China Owns U.S. Land About Twice the Size of New York City

Chinese investors own land in the U.S. equivalent to roughly twice the size of the footprint of New York City, amid concerns that China is attempting to buy up parcels of land near Air Force bases.

According to the U.S. Department of Agriculture's (USDA) latest report on foreign ownership of American land, from 2021, 146 Chinese investors held 383,935 acres—nearly double the 193,700 acres that comprise New York City.

The USDA report said the 366 parcels amounted to less than 1 percent of foreign-held land, with a total value of $2.1 billion dollars.

New York City USAF base North Dakota
Stock image of New York City (left); and (right) a U.S. Air Force airman looks through binoculars during a readiness exercise at Grand Forks Air Force Base, North Dakota, on September 27, 2022. Air Force chiefs have raised concerns about a Chinese company establishing a mill 12 miles from the base. Phyllis Jimenez/USAF/Getty

The issue of Chinese land ownership in the U.S. has been reignited in recent days. Andrew Hunter, an assistant secretary of the Department of the Air Force, sent a letter on January 27 to North Dakota Senator John Hoeven.

Hunter urged against a proposal from the Fufeng Group, a Chinese biomanufacturer, to build a wet corn milling plant, 12 miles from the Grand Forks Air Force base in the north-east of the state.

In the letter, Hunter wrote: "The Department's view is unambiguous: the proposed project presents a significant threat to national security with both near- and long-term risks of significant impacts to our operations in the area."

Hunter noted that the Committee on Foreign Investment in the United States had concluded it did not have jurisdiction. He added that the Air Force base "is the center of military activities related to both air and space operations."

"We believe the city should discontinue the Fufeng project and instead we should work together to find an American company to develop the agriculture project," senators Hoeven and Kevin Cramer, both Republicans, wrote in a January 31 statement.

Newsweek has contacted the Fufeng Group for comment.

The letter has prompted fresh calls for new legislation to be passed preventing the purchase of U.S. land near military installations.

"There needs to be a law passed by both houses, signed by the president, monitoring this or saying it cannot be done so many miles away from an air force base, but there's no action by Congress," Michael Pillsbury, director of the Center on Chinese Strategy at the Hudson Institute, told Fox News on Monday.

"There has to be legal action taken," he added. "It has to be a crime, for example, to do some of the things that are being done to help China in our country. There's no sign that's happening at all; that's what concerns me the most."

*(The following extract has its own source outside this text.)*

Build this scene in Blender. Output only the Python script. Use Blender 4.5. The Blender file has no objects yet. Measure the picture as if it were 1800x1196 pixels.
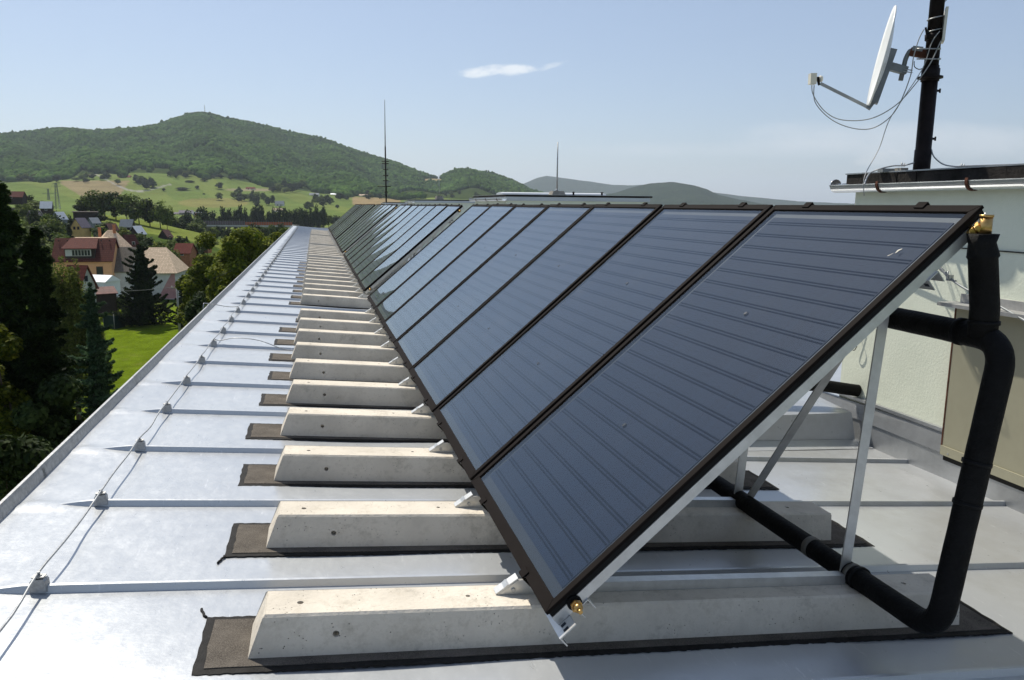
import bpy, math, random
import numpy as np
from mathutils import Vector, Matrix
rnd = random.Random(7)
rng = np.random.default_rng(11)
R = math.radians
scene = bpy.context.scene
col = scene.collection

# ------------------------------------------------------------------ camera geometry (eye is the origin)
F_, YAW, PIT, ROL = 1370.1, .2459, .1704, .0083
cy_, sy_, cp_, sp_ = math.cos(YAW), math.sin(YAW), math.cos(PIT), math.sin(PIT)
FW = np.array([sy_*cp_, cy_*cp_, -sp_]); RI = np.array([cy_, -sy_, 0.]); UP = np.cross(RI, FW)
R2 = math.cos(ROL)*RI + math.sin(ROL)*UP; U2 = -math.sin(ROL)*RI + math.cos(ROL)*UP
def ray(x, y): return (x-900)/F_*R2 - (y-598)/F_*U2 + FW
def atX(x, y, X): d = ray(x, y); return d*X/d[0]
def atY(x, y, Y): d = ray(x, y); return d*Y/d[1]
def atD(x, y, D): d = ray(x, y); return d*D/math.hypot(d[0], d[1])      # horizontal distance
def az(px, py=370): d = ray(px, py); return math.atan2(d[0], d[1])

# ------------------------------------------------------------------ object helpers
def tag(o, label=None, cat=None, group=None, kind=None):
    if label: o['label'] = label
    if cat: o['category'] = cat
    if group: o['group'] = group
    if kind: o['kind'] = kind
    return o
def thing(name, label, cat, loc=(0, 0, 0), group=None, rot=None):
    o = bpy.data.objects.new(name, None); col.objects.link(o)
    o.location = loc; o.empty_display_size = .2
    if rot: o.rotation_euler = rot
    return tag(o, label, cat, group)
def wloc(o):
    v = Vector((0, 0, 0))
    while o is not None: v += o.location; o = o.parent
    return v
def link(name, me, m=None, parent=None, local=False):
    if m is not None:
        for k in (m if isinstance(m, (list, tuple)) else [m]): me.materials.append(k)
    o = bpy.data.objects.new(name, me); col.objects.link(o)
    if parent is not None:
        o.parent = parent
        if not local: me.transform(Matrix.Translation(-wloc(parent)))
    return o
def copy_tree(o, parent=None):
    c = o.copy(); col.objects.link(c); c.parent = parent
    for ch in list(o.children): copy_tree(ch, c)
    return c
def np_mesh(name, V, Fq, smooth=False):
    V = np.asarray(V, np.float32); Fq = np.asarray(Fq, np.int32)
    me = bpy.data.meshes.new(name); k = Fq.shape[1]; n = len(Fq)
    me.vertices.add(len(V)); me.vertices.foreach_set('co', V.ravel())
    me.loops.add(n*k); me.loops.foreach_set('vertex_index', Fq.ravel())
    me.polygons.add(n)
    me.polygons.foreach_set('loop_start', np.arange(0, n*k, k, dtype=np.int32))
    me.polygons.foreach_set('loop_total', np.full(n, k, np.int32))
    if smooth: me.polygons.foreach_set('use_smooth', np.ones(n, bool))
    me.update(calc_edges=True); me.validate()
    return me

class MB:
    def __init__(s): s.v = []; s.f = []; s.sm = []
    def add(s, vs, fs, smooth=False):
        b = len(s.v); s.v += [tuple(map(float, p)) for p in vs]
        for f in fs: s.f.append([b+i for i in f]); s.sm.append(smooth)
        return s
    def box(s, lo, hi):
        (a, b, c), (d, e, f) = lo, hi
        return s.hexa([(a,b,c),(d,b,c),(d,e,c),(a,e,c),(a,b,f),(d,b,f),(d,e,f),(a,e,f)])
    def hexa(s, p): return s.add(p, [(0,3,2,1),(4,5,6,7),(0,1,5,4),(1,2,6,5),(2,3,7,6),(3,0,4,7)])
    def bar(s, a, b, w, h, up=(0,0,1)):                                    # rectangular bar from a to b
        a, b = Vector(a), Vector(b); d = (b-a).normalized(); u = Vector(up)
        x = d.cross(u).normalized(); z = x.cross(d).normalized(); x = x*w/2; z = z*h/2
        return s.hexa([a-x-z, a+x-z, b+x-z, b-x-z, a-x+z, a+x+z, b+x+z, b-x+z])
    def prism(s, prof, a, b, xa, ya):                                      # 2-D profile extruded from a to b
        a, b, xa, ya = map(Vector, (a, b, xa, ya)); n = len(prof)
        vs = [a+xa*p[0]+ya*p[1] for p in prof]+[b+xa*p[0]+ya*p[1] for p in prof]
        fs = [(i, (i+1) % n, n+(i+1) % n, n+i) for i in range(n)]+[tuple(range(n))[::-1], tuple(range(n, 2*n))]
        return s.add(vs, fs)
    def tube(s, pts, r, n=12, caps=True, smooth=True):
        pts = [Vector(p) for p in pts]; m = len(pts); rr = r if isinstance(r, (list, tuple)) else [r]*m
        t = (pts[1]-pts[0]).normalized(); u = t.orthogonal().normalized(); vs = []
        for i, p in enumerate(pts):
            t2 = ((pts[min(i+1, m-1)]-p).normalized()+(p-pts[max(i-1, 0)]).normalized())
            t2 = t2.normalized() if t2.length > 1e-6 else t
            u = (u-t2*u.dot(t2)).normalized(); w = t2.cross(u)
            vs += [p+(u*math.cos(2*math.pi*k/n)+w*math.sin(2*math.pi*k/n))*rr[i] for k in range(n)]
        fs = [(i*n+k, i*n+(k+1) % n, (i+1)*n+(k+1) % n, (i+1)*n+k) for i in range(m-1) for k in range(n)]
        s.add(vs, fs, smooth)
        if caps:
            b = len(s.v)-len(vs); s.f += [[b+k for k in range(n)][::-1], [b+(m-1)*n+k for k in range(n)]]; s.sm += [False, False]
        return s
    def build(s, name, m, parent=None, local=False):
        me = bpy.data.meshes.new(name); me.from_pydata(s.v, [], s.f); me.update()
        me.polygons.foreach_set('use_smooth', s.sm); me.update()
        return link(name, me, m, parent, local)
def bend(pts, rad, n=6):                                                   # round the corners of a polyline
    pts = [Vector(p) for p in pts]; out = [pts[0]]
    for i in range(1, len(pts)-1):
        a, b, c = pts[i-1], pts[i], pts[i+1]
        r = min(rad, (a-b).length*.49, (c-b).length*.49)
        p, q = b+(a-b).normalized()*r, b+(c-b).normalized()*r
        for k in range(n+1):
            t = k/n; out.append(p*(1-t)**2+b*2*t*(1-t)+q*t*t)
    return out+[pts[-1]]
def sag(a, b, d, n=14):
    a, b = Vector(a), Vector(b)
    return [a.lerp(b, k/n)-Vector((0, 0, 4*d*(k/n)*(1-k/n))) for k in range(n+1)]
def spline(pts, n=8):
    P = [Vector(p) for p in pts]; P = [P[0]]+P+[P[-1]]; out = []
    for i in range(1, len(P)-2):
        for k in range(n):
            t = k/n; a, b, c, d = P[i-1], P[i], P[i+1], P[i+2]
            out.append(.5*((2*b)+(c-a)*t+(2*a-5*b+4*c-d)*t*t+(3*b-a-3*c+d)*t**3))
    return out+[P[-2]]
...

"There should be national legislation," Kathleen McFarland, former deputy national security adviser in the Trump administration, told the news channel. "They should not be allowed to scoop up American farmland, especially near critical military facilities."

Meanwhile, Randy Feenstra, a Republican congressman representing Iowa, tweeted on Tuesday: "China must be banned from buying farmland ANYWHERE in our country, especially near our military bases."

Several bills have been introduced in recent years looking to limit or prohibit foreign investment in U.S. land, but none has been passed.

In August 2022, Republican senator for Arkansas Tom Cotton brought a bill—co-sponsored by senators Tommy Tuberville of Alabama and Roger Marshall of Kansas, both Republican—to "direct the President to take such actions as may be necessary to prohibit the purchase of public or private real estate located in the United States by the Chinese Communist Party."

"Chinese investments in American farmland put our food security at risk and provide opportunities for Chinese espionage against our military bases and critical infrastructure," Cotton stated at the time.

Senator John Hoeven
U.S. Sen. John Hoeven (R-ND) pictured during a Senate Appropriations Subcommittee on Homeland Security hearing on Capitol Hill on May 4, 2022 in Washington, D.C. In a joint statement with Sen. Kevin Cramer, he suggested the Fufeng Group should not be allowed to build a mill on its site in North Dakota. Kevin Dietsch/Getty Images

"There are two things that make Chinese ownership in our farmland particularly concerning," Ralph Norman, a Republican congressman representing South Carolina, wrote in a blog following the introduction of the bill.

"First, foreign investors from China are under the total and absolute control of the communist Chinese government. And second, that government has become increasingly hostile towards America."

Fears of espionage by China have been heightened since a Chinese spy balloon was shot down off the coast of South Carolina on Saturday. It passed over the continental U.S. but China has said that the aircraft was a wayward weather balloon.

With a majority in the House of Representatives, and a slim Democrat majority in the senate, GOP lawmakers may now look to introduce fresh legislation in this session of congress to limit Chinese investment in U.S. land.

Correction 2/13/23, 3:00 a.m. ET: This article originally named Tom Cotton as a senator for Arizona, and has now been corrected to note that he is a senator for Arkansas.